> Your instructions
Retype word for word the first line of the listing and each line after it up to the line with "2), 'steel', ash)", with the pictures taken out.

> Information shown
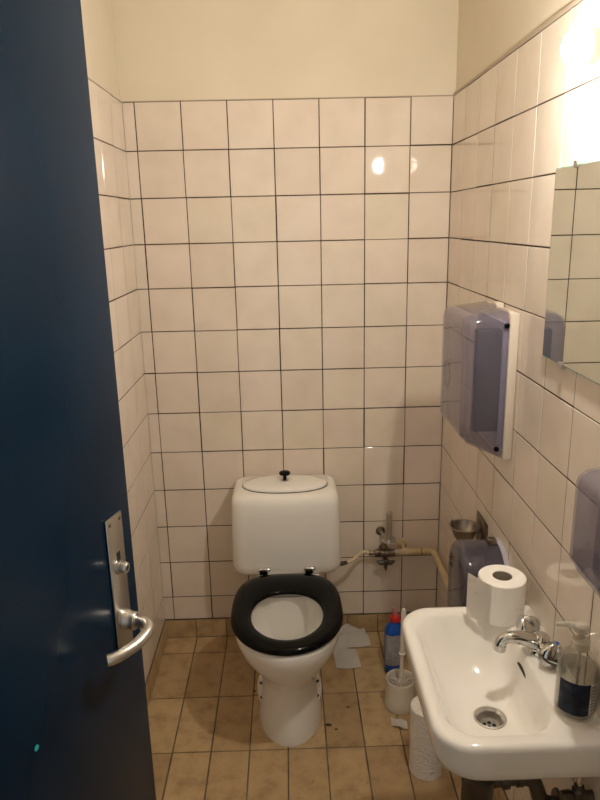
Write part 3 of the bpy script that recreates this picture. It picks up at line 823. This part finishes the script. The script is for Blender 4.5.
# ashtray
ash = thing('wall_ashtray', 'tarnished metal cup ashtray fixed to right wall behind the roll dispenser', 'ashtray', (XR, -.54, .69))
finish('wall_bracket', box((XR - .004, -.600, .640), (XR, -.495, .742), .0012, 2), 'old_metal', ash)
finish('cup', lathe([(.018, -.040), (.025, -.039), (.031, -.030), (.039, -.005), (.0465, -.001), (.0465, .002), (.040, .002), (.0365, -.005), (.029, -.028), (.015, -.034)], (.6345, -.525, .705), (0, 0, 1), 36), 'aged_steel', ash, angle=50)
finish('stub_rest', box((.600, -.50, .7065), (.612, -.478, .716), .002, 2), 'steel', ash)

# mirror and lamp
mir = thing('wall_mirror', 'frameless rectangular mirror on right wall above the basin', 'mirror', (XR, -1.18, 1.30))
finish('mirror_glass', box((XR - .0065, -1.435, 1.303), (XR - .001, -.928, 1.689), .0), 'glass_edge', mir)
finish('silvering', box((XR - .0072, -1.433, 1.305), (XR - .0066, -.930, 1.687)), 'mirror', mir)
for yy in (-1.03, -1.33):
    for zz, s in ((1.303, -1), (1.689, 1)):
        finish('mirror_clip', box((XR - .011, yy - .008, zz - (.006 if s > 0 else .007)), (XR, yy + .008, zz + (.007 if s > 0 else .006)), .0015, 2), 'steel', mir)
LC = (.607, -1.182, 1.856)
lamp = thing('wall_lamp', 'bare glowing round bulb in a wall socket above the mirror', 'lamp', (XR, -1.182, 1.856))
RB = .0325
pr = [(RB * math.sin(math.radians(t)), RB * math.cos(math.radians(t))) for t in range(91, 0, -7)] + [(.0005, RB)]
finish('bulb', lathe(pr, LC, (-1, 0, 0), 32), 'bulb', lamp)
pr = [(.0318, -.0006), (.0312, -.0065), (.029, -.015), (.022, -.028), (.0155, -.038)]
finish('bulb_base', lathe(pr, LC, (-1, 0, 0), 28), 'porcelain_socket', lamp)
finish('socket', lathe([(.040, 0), (.038, .010), (.022, .016), (.020, .036), (.016, .044)], (XR, LC[1], LC[2]), (-1, 0, 0), 28), 'porcelain_socket', lamp)

# ------------------------------------------------------------------ camera and world
cam_d = bpy.data.cameras.new('camera'); cam = bpy.data.objects.new('camera', cam_d); COL.objects.link(cam)
cam_d.sensor_fit = 'HORIZONTAL'; cam_d.sensor_width = 36; cam_d.lens = 36 * 669.7168 / 600; cam_d.clip_start = .02
pi_, ya, ro = .2612, .0142, -.0223
F = Vector((math.sin(ya) * math.cos(pi_), math.cos(ya) * math.cos(pi_), -math.sin(pi_)))
R = Vector((math.cos(ya), -math.sin(ya), 0)); U = R.cross(F)
R2 = R * math.cos(ro) + U * math.sin(ro); U2 = -R * math.sin(ro) + U * math.cos(ro)
mw = Matrix((R2, U2, -F)).transposed().to_4x4(); mw.translation = (.1262, -2.3517, 1.5969)
cam.matrix_world = mw
scn.camera = cam
w = bpy.data.worlds.new('world'); scn.world = w; w.use_nodes = True
w.node_tree.nodes['Background'].inputs['Color'].default_value = (1, .93, .84, 1)
w.node_tree.nodes['Background'].inputs['Strength'].default_value = .17

for o in list(bpy.data.objects):
    if '_o' in o: del o['_o']
vs = scn.view_settings
vs.view_transform = 'Standard'; vs.look = 'None'; vs.gamma = 1; vs.use_curve_mapping = False; vs.exposure = 1.5
cy = scn.cycles
cy.max_bounces = 12; cy.diffuse_bounces = 6; cy.glossy_bounces = 6; cy.transparent_max_bounces = 24; cy.transmission_bounces = 6
cy.caustics_reflective = True; cy.blur_glossy = 0; cy.sample_clamp_indirect = 6
cy.use_denoising = True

> Right answer
Write part 3 of the bpy script that recreates this picture. It picks up at line 823. This part finishes the script. The script is for Blender 4.5.
# ashtray
ash = thing('wall_ashtray', 'tarnished metal cup ashtray fixed to right wall behind the roll dispenser', 'ashtray', (XR, -.54, .69))
finish('wall_bracket', box((XR - .004, -.600, .640), (XR, -.495, .742), .0012, 2), 'old_metal', ash)
finish('cup', lathe([(.018, -.040), (.025, -.039), (.031, -.030), (.039, -.005), (.0465, -.001), (.0465, .002), (.040, .002), (.0365, -.005), (.029, -.028), (.015, -.034)], (.6345, -.525, .705), (0, 0, 1), 36), 'aged_steel', ash, angle=50)
finish('stub_rest', box((.600, -.50, .7065), (.612, -.478, .716), .002, 2), 'steel', ash)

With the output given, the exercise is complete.